District Court Overturns Conviction of Former MK Barakeh for Alleged Scuffle

The Tel Aviv District Court on Sunday, May 10, threw out the conviction of Hadash chairman and former MK Muhammad Barakeh by a lower Tel Aviv Magistrate’s Court for allegedly attacking a right-wing demonstrator during a protest around 10 years ago. Barakeh was originally convicted in March 2014, but on an appeal by Adalah – the Legal Center for Arab Minority Rights in Israel – a three-member judicial panel composed of Judges Devorah Berliner, George Karah, and Miriam Sokolov in December 2014 found that the lower court had failed to explain why Barakeh’s acts were not covered by his parliamentary immunity.
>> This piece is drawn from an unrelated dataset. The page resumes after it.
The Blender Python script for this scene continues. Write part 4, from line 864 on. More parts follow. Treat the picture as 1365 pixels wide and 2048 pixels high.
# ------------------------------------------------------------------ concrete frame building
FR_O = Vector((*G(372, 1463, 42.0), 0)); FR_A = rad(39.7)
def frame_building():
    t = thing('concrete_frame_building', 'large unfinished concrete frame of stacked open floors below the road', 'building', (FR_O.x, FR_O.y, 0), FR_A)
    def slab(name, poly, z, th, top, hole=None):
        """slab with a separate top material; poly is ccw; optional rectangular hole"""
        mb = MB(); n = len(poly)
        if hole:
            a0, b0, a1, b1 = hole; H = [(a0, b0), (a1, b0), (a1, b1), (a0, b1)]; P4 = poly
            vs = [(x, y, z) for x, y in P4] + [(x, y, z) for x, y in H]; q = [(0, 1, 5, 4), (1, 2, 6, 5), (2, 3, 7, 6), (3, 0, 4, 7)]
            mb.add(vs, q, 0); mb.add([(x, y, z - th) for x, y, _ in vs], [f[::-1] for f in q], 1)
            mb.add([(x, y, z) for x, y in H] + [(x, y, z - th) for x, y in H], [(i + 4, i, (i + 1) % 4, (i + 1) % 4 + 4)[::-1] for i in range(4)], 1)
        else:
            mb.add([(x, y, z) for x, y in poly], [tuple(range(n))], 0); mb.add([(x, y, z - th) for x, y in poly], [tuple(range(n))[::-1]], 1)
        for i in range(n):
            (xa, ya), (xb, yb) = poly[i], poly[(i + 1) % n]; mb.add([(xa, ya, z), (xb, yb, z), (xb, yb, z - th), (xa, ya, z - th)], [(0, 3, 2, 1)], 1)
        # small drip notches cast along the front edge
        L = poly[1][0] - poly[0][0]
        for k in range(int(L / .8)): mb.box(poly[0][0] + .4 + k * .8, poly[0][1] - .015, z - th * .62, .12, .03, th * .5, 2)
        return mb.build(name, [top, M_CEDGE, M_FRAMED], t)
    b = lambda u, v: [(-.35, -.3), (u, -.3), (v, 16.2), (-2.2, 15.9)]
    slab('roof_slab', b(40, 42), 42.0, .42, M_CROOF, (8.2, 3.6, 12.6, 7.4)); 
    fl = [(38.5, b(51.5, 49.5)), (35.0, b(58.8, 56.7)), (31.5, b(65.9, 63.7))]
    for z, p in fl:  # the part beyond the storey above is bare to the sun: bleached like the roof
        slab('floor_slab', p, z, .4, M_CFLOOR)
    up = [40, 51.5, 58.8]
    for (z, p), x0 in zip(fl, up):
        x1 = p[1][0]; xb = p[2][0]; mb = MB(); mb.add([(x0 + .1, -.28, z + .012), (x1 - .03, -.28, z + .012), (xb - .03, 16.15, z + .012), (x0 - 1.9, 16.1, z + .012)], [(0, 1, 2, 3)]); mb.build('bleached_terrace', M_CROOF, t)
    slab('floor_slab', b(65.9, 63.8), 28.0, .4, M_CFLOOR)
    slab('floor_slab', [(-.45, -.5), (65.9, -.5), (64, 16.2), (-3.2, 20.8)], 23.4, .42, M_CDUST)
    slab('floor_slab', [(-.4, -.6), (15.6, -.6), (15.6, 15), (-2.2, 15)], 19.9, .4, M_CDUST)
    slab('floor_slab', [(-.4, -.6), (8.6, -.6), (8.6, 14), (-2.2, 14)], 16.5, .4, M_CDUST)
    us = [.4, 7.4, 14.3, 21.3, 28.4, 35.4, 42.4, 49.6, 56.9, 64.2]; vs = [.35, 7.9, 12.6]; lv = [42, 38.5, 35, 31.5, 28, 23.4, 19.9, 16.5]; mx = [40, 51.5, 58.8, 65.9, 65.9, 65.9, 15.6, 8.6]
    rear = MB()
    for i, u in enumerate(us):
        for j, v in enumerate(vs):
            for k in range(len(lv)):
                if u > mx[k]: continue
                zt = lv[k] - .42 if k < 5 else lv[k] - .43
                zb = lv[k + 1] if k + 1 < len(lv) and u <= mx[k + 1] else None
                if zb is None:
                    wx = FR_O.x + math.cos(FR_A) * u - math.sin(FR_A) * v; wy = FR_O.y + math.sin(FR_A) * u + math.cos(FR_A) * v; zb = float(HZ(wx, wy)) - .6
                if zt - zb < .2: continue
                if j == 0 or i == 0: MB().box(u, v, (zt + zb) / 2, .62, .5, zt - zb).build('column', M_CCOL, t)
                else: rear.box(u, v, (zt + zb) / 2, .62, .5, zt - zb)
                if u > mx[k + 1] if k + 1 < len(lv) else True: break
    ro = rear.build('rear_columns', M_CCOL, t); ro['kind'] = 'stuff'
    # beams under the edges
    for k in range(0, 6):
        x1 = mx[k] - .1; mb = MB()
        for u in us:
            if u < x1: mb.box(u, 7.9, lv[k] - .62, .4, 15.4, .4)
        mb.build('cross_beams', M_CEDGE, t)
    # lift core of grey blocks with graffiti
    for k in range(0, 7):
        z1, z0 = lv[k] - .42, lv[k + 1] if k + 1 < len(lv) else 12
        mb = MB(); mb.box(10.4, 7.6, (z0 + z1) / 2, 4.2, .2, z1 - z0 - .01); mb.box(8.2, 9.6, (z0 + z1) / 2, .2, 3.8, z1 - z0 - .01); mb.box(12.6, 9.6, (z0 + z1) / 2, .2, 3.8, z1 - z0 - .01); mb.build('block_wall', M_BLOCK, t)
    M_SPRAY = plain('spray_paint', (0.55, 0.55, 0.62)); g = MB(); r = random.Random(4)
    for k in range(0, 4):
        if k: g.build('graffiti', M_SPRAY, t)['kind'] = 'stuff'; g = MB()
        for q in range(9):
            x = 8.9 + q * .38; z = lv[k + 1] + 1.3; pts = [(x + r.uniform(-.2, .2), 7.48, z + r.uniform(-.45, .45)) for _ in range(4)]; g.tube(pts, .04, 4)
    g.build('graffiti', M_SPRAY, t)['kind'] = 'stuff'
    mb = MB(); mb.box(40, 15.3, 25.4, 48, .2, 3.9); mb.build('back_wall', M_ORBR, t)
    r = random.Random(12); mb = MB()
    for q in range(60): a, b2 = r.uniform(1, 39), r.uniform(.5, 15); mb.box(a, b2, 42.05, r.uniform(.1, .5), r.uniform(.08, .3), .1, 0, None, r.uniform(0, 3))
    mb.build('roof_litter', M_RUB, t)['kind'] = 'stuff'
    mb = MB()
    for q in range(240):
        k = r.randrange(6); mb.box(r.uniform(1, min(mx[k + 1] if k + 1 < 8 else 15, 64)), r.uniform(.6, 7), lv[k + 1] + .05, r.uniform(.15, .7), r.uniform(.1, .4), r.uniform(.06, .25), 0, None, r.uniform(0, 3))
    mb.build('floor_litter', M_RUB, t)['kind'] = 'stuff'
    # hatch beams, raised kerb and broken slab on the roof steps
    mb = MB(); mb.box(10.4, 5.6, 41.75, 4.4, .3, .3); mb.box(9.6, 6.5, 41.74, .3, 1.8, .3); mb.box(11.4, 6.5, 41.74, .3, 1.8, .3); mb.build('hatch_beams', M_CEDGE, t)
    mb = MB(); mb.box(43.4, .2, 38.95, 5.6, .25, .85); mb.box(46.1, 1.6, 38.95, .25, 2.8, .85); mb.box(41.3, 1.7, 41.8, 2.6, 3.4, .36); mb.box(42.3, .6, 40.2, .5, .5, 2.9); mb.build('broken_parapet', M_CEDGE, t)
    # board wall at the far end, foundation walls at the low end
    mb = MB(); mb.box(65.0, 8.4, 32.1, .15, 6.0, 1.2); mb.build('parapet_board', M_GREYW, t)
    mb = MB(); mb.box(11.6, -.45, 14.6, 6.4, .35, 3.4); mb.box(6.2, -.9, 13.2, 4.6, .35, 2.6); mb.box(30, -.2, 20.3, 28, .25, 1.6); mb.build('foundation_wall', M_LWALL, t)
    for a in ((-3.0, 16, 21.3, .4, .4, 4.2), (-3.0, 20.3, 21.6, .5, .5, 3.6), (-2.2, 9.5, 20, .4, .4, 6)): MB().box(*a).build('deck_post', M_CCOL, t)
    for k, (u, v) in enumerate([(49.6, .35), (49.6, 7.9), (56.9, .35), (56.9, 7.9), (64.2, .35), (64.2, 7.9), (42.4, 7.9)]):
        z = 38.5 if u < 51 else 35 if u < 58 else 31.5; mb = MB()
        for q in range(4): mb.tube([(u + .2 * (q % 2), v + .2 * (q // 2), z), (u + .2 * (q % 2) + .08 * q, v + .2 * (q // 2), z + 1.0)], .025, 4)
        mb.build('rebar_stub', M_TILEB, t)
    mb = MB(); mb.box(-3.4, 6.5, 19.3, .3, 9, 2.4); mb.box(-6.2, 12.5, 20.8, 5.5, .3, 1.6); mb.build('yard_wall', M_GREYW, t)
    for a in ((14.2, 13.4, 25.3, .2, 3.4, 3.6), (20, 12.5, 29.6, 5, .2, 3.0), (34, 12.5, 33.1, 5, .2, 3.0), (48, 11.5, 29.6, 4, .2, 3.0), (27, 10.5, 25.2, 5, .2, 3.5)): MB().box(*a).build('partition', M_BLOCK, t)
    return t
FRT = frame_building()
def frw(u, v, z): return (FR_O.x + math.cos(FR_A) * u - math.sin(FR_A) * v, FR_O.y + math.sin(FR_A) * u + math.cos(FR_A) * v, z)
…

Hadash chairman and former MK Muhammad Barakeh attacked by soldiers near Bil'in

Hadash chairman and former MK Muhammad Barakeh attacked by soldiers near Bil’in (Photo: Al Ittihad)

Subsequently, the magistrate’s court explained its reasoning and reiterated its conviction of Barakeh, leading to a second and final appeal by Adalah.

Adalah had argued from the start that there was legal precedent for parliamentary immunity for MKs like Barakeh for minor scuffles in the context of protests. The former lawmaker had already been acquitted of the more serious charge of striking a soldier from an undercover unit during another demonstration against the West Bank apartheid wall in Bil’in, west of Ramallah, nine years ago. After the lower court convicted him, Barakeh said the verdict “proved what we said at first: that this was a political trial against the activities and positions of a member of the Knesset,” and vowed to appeal.

Hassan Jabareen, Barakeh’s lawyer and director of Adalah, said this is “the first time that the prosecutor filed an indictment against an MK for behavior at a demonstration.” Jabareen said that many right-wing MKs participated in demonstrations and behaved questionably, for example like those who acted participated in protests during the withdrawal from the Gaza Strip in 2005, but none of them were issued with an indictment. “The [Magistrate’s] Court overturned three of the charges [against Barakeh] but left the most minor one standing,” Jabareen had argued in defense of his client before the District Court, saying that behind all the charges brought against Barakeh looms a policy of discrimination and lack of “respect for equality before the rule of law.”